So, we’re sitting around the fire here and retelling the human story from a perspective of nonduality. First of all, nonduality would mean we’re never fixed on an idea because we know that ideas only come from the mind. There’s a true inner being in all of us that needs no idea to know, and there is a way to live in the world where our ideas are actually fluid enough that we can create a beautiful world with each other and get along. This is the point—this should be the ultimate point of nonduality: to find a way where we aren’t stuck in our mind and our concepts because we know the center of ourselves, the place where we come from.
So, let’s talk about the story of how we got here very briefly, to this divided state that we live in, and maybe some clues as to how to get out. We’re told the story that human beings evolved from apes, apes evolved from lizards, and lizards evolved from single-cell creatures. They all came out of the ocean, and then human beings also evolved from apes. We were cavemen, then we finally got bronze and entered the Bronze Age, then we got a little smarter and entered the Iron Age, and then we got a little smarter and entered the Enlightenment. We actually teach that human history began with the written word, so it’s this trajectory of us just getting smarter and smarter until now we’re us.
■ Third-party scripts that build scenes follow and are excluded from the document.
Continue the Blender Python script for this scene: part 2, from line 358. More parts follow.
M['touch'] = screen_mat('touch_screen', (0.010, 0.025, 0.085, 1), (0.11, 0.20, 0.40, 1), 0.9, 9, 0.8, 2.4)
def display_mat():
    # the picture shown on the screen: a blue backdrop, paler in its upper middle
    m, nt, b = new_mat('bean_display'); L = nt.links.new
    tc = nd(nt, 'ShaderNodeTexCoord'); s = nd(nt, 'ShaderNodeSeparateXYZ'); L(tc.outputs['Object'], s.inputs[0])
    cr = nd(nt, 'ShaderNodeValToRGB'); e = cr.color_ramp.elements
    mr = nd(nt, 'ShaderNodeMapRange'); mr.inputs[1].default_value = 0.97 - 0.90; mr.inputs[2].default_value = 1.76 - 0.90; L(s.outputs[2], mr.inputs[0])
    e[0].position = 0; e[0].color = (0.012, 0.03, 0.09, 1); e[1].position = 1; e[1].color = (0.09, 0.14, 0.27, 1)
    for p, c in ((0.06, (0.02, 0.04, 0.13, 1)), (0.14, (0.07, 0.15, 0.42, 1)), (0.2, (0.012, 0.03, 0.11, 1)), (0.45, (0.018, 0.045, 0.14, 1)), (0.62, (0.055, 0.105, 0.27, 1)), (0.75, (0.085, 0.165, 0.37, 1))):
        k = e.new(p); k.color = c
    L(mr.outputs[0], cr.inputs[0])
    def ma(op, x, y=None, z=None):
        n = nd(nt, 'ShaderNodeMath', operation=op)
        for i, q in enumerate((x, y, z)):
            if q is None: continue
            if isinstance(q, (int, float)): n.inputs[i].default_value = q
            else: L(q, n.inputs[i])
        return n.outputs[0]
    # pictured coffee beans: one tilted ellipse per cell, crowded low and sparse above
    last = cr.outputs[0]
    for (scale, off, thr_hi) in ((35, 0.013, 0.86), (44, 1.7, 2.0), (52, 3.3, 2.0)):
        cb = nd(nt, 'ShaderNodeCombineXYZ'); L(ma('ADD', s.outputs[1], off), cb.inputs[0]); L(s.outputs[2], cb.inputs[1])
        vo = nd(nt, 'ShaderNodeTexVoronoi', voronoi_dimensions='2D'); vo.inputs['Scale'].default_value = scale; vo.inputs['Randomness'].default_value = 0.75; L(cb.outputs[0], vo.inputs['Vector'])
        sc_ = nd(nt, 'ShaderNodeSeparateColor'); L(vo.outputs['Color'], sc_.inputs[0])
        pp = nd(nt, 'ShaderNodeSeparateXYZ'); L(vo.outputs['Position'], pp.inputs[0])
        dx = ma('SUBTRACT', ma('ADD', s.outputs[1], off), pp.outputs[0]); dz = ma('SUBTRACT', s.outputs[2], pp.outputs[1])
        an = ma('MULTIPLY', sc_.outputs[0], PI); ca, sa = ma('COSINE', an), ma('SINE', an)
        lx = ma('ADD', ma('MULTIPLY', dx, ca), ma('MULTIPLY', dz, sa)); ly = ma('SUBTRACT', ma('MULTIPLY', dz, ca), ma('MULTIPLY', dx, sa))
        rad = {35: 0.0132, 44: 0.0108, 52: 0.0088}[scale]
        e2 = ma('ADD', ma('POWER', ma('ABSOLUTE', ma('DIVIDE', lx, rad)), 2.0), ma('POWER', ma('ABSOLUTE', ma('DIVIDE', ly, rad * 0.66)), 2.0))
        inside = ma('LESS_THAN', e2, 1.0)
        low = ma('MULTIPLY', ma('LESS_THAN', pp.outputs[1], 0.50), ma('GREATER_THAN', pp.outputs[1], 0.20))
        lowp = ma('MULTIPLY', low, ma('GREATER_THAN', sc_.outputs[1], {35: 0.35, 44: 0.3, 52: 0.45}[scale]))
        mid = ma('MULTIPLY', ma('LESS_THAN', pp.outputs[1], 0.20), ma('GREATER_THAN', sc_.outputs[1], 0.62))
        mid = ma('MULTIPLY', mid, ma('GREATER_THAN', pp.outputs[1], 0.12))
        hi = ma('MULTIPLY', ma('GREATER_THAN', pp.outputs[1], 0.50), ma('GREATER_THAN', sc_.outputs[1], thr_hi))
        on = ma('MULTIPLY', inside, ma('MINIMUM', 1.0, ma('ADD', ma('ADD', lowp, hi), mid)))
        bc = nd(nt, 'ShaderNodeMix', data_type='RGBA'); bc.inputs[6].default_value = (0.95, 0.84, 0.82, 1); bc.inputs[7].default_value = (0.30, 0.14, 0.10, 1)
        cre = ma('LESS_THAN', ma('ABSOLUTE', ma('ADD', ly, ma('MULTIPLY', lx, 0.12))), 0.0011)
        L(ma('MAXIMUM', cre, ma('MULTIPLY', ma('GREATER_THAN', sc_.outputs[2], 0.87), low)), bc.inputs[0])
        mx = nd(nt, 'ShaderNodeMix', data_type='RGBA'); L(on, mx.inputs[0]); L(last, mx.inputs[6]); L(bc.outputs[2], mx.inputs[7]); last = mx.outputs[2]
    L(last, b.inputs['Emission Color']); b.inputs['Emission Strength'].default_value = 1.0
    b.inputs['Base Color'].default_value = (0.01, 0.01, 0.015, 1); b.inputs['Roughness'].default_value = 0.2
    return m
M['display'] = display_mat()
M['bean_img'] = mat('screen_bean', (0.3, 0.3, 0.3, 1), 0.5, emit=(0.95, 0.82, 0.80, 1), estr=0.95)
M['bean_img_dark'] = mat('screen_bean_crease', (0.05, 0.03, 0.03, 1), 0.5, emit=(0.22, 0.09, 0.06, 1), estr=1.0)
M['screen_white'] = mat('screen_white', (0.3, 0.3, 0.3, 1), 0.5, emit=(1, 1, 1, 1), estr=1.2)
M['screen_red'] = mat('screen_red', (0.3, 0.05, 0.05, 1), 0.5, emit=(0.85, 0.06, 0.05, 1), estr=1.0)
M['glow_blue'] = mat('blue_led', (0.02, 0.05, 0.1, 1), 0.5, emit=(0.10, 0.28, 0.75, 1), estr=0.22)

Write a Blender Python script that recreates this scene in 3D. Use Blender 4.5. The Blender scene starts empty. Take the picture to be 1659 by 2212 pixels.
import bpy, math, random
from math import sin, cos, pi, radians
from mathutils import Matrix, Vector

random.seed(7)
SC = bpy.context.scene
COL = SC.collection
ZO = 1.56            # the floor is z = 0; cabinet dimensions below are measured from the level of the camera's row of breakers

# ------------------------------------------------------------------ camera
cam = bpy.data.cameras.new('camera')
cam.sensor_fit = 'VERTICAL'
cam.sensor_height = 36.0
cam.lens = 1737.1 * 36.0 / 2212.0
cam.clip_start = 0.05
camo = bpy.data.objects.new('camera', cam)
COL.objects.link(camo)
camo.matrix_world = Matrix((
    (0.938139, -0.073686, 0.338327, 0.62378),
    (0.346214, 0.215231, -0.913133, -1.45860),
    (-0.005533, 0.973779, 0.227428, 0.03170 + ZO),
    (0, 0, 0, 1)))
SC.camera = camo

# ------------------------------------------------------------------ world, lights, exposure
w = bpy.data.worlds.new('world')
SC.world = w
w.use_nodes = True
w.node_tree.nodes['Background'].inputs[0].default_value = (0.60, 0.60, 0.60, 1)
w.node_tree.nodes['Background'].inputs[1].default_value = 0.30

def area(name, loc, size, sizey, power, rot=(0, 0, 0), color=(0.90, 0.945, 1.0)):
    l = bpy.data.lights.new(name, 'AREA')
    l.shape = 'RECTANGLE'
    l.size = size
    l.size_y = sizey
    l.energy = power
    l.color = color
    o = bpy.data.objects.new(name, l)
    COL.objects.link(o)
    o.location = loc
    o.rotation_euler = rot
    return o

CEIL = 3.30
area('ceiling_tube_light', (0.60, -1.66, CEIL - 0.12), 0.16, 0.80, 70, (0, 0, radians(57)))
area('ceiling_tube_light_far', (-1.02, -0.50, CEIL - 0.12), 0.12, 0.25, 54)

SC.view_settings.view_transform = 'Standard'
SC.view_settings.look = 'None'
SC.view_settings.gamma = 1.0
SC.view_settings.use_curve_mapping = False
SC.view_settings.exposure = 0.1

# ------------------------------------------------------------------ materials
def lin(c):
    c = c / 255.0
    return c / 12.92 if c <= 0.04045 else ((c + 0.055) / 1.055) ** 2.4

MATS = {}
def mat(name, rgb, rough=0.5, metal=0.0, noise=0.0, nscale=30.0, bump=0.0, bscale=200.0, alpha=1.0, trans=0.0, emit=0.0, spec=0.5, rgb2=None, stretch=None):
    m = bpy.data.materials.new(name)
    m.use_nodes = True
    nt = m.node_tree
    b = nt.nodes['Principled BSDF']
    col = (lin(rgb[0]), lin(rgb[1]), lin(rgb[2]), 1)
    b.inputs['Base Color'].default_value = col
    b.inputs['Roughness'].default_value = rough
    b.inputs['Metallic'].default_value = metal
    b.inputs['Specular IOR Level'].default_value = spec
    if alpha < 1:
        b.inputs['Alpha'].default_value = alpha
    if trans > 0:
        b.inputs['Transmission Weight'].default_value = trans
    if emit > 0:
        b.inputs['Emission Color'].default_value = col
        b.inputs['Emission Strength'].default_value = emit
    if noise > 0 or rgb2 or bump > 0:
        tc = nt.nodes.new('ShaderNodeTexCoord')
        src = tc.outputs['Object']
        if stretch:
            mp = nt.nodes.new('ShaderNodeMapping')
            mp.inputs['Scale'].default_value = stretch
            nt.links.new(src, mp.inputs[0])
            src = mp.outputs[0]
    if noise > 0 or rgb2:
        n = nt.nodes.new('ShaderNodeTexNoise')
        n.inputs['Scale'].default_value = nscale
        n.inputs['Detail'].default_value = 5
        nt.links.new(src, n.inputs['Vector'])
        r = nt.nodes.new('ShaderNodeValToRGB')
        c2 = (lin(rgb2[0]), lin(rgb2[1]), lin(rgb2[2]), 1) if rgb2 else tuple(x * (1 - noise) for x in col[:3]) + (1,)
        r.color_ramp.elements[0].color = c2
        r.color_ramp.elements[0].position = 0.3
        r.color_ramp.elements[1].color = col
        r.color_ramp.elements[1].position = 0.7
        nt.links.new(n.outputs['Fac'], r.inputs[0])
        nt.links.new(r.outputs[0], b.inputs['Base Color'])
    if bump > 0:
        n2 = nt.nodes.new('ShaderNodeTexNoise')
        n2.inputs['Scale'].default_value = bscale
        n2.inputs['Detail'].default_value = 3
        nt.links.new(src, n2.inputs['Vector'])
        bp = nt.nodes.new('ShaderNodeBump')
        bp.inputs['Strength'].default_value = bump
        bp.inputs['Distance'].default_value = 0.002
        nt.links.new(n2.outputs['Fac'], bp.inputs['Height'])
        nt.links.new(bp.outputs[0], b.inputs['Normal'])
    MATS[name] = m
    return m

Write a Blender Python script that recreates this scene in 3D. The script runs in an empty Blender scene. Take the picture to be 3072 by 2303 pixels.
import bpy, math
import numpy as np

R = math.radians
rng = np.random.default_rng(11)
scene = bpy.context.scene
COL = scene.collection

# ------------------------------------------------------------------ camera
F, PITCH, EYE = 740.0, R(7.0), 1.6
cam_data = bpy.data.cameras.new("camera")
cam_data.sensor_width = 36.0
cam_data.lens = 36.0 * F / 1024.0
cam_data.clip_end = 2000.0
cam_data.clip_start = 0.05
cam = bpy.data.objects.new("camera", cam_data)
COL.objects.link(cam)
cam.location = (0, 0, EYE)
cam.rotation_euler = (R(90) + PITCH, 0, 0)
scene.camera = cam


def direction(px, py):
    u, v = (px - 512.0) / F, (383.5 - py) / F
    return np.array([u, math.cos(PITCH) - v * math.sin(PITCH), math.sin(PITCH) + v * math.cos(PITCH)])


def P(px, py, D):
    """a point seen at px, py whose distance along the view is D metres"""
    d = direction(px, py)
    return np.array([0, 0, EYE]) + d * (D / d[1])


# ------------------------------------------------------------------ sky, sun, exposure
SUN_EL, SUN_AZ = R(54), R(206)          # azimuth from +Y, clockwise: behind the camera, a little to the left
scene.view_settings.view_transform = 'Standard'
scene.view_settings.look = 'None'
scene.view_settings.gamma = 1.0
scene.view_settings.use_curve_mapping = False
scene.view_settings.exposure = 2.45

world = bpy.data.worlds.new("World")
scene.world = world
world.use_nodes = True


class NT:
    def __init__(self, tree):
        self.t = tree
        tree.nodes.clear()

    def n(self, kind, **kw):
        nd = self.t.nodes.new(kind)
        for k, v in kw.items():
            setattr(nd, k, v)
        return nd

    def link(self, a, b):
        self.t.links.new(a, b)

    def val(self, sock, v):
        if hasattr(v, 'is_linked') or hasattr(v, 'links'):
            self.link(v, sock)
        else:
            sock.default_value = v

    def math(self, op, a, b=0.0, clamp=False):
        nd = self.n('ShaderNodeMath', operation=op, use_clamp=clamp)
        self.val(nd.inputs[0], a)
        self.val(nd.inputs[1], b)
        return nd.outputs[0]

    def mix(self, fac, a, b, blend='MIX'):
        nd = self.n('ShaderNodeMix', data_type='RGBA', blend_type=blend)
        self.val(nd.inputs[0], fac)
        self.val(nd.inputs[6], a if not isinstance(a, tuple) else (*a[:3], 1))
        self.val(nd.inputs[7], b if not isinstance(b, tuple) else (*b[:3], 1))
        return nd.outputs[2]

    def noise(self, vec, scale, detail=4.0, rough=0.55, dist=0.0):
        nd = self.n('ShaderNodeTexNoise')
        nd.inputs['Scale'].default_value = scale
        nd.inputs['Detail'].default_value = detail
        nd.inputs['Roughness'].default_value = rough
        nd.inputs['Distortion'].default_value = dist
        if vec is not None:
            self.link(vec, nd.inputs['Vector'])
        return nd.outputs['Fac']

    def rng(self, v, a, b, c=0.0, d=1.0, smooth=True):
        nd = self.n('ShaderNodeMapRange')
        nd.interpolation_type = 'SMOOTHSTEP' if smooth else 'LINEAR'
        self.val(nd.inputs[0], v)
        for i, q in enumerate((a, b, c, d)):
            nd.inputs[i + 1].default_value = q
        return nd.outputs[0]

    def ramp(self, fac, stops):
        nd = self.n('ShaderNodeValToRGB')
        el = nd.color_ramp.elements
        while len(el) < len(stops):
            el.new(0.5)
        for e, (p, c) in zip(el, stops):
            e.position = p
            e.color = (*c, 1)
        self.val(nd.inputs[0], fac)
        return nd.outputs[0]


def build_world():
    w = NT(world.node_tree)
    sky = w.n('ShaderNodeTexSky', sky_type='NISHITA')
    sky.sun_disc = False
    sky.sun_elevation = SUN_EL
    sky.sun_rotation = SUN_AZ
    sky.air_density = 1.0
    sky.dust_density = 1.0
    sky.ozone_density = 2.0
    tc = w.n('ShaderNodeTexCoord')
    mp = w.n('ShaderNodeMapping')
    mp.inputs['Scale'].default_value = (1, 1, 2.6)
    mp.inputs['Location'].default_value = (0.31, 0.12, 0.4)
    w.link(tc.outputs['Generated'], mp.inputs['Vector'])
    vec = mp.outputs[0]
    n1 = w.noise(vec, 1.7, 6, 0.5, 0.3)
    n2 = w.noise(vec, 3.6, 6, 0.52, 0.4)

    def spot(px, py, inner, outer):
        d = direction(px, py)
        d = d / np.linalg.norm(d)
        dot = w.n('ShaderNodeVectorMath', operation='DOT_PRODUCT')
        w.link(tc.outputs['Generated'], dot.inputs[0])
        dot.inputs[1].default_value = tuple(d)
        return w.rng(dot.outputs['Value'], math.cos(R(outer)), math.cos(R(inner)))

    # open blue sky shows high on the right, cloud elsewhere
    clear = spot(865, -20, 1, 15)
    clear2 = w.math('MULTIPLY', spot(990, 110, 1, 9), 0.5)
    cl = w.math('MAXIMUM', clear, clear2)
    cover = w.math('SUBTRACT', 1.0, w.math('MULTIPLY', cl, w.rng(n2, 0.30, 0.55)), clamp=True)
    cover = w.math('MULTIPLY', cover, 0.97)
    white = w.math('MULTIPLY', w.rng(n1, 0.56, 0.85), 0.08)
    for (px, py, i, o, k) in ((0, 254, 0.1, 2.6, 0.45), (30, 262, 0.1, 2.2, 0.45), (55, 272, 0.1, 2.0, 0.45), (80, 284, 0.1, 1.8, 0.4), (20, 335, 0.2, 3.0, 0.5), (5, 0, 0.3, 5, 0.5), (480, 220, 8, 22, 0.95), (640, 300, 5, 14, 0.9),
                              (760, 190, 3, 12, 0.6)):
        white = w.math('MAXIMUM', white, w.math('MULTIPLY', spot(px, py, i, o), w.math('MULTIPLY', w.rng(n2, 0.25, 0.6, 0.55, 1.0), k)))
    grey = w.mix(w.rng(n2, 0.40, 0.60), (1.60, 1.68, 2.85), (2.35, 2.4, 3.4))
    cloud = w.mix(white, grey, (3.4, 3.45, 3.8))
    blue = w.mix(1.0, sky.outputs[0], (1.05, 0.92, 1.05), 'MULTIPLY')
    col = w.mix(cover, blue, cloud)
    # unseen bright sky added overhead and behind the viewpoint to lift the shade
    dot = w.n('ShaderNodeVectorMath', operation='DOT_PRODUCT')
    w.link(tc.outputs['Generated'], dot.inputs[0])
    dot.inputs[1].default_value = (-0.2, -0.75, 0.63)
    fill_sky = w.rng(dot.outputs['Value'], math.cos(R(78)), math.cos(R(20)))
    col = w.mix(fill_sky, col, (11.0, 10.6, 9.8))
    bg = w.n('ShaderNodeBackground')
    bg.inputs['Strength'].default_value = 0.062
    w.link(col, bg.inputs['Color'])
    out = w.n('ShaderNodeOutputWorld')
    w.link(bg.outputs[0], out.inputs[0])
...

But reverse that. Basically, what that’s telling us is that our ancestors were idiots—that, going back through the time of human history, people get dumber and dumber until we’re monkeys, until we’re lizards, until we’re just this dumb, no-brain creature floating in the ocean. So we see our past as this great ignorance. Let’s change that around to where every single bit of it is brilliance. There wasn’t a single moment where consciousness wasn’t bursting forth in the life on Earth. For human beings, let’s put an easy number on it: let’s say 100,000 years ago we hit this final physical evolution that is us, and those people then were brilliant, fully formed, awake human beings.
Now we can start seeing the timeline from a different perspective. We see that for 90,000 years we were able to live on the planet without the written word. How were we able to do everything we did? We literally started from Africa and walked around the entire planet. These primitive people that we usually assign as being really ignorant built incredible seafaring boats and sailed to Australia. People sailed across the Pacific, and people went from Alaska down to South America because of their brilliant, highly evolved consciousness. They were able to expand their understanding to the point where they could see waves and directions and knew how to live inside the earth. They were literally living inside their food system, not separate from it at all, because they knew how to use their full consciousness.
It was only a few tiny years ago that what we call civilization came and taught us how to be divided from this world. I’m going to go out on a limb here and say that civilization has dumbed us down because it started teaching us that we could use this very small part of our brain that contains language and call that knowledge. They started defining everything rather than understanding everything, and so our consciousness got smaller and smaller until we are now in this state of confusion because we are so far removed from our roots. That’s a different story, right?
So if we start looking at ourselves with this different story, the way to start bringing ourselves back to ourselves—what we call enlightenment—becomes more clear. Deep down, each of us is this awake, natural human being that we were born to be. Each of us has this capacity for this vast knowing that is way beyond what textbooks can teach us, way beyond any verbal language knowledge. If you sit with yourself for just a moment and start appreciating the depth of your intelligence, you can start seeing this in yourself. All the things that you’ve learned, that you’ve really learned, have been learned in spite of language, not because of it.
Take something as boring as math or history. Math is a good example. You have to memorize basic things—what’s two plus two, what’s five times five, all these simple things—but then as you start getting these concepts in your mind, you start using them without thought in meaningful ways in your life. Say you have a pie, there are seven people, and you want to cut the pie and give everybody a piece. You’re not really thinking through the math of it completely. Maybe one person is a little kid and doesn’t need as big of a piece, and one person is on a diet and needs a smaller piece. We’re able to take our consciousness and use all these concepts that we’ve learned to live our lives.
We are way more brilliant than we give ourselves credit for. When we retell our story to put ourselves into this timeline of magnificent humanity living in harmony on the earth for 100,000 years, it becomes very simple to start seeing that we can do that again easily, even keeping all the knowledge that we have. By re-understanding our place in the world and who we are, we achieve nonduality and enlightenment. This means coming back to yourself, becoming the fully awake human being that you were born to be. Yes, you haven’t lived the most perfect situation every minute of your day, but so what? We’re resilient, we’re tough, and we can overcome these things.
Rewrite that story to put yourself in this long, long timeline, and just because this is the way we’re wired, you can start touching and learning from these ancestors of long ago. When you put yourself inside that field of understanding, the world becomes broader, and you fit in it better. The more we relax into who we are as this expansive, interconnected being, the closer we are to that moment of “Oh, I’m me. I’m here. There’s nothing, and yet there’s everything. Nothing needs to be defined,” and that’s almost the definition of enlightenment—that it can’t be defined and doesn’t need to be defined, because it’s just right there.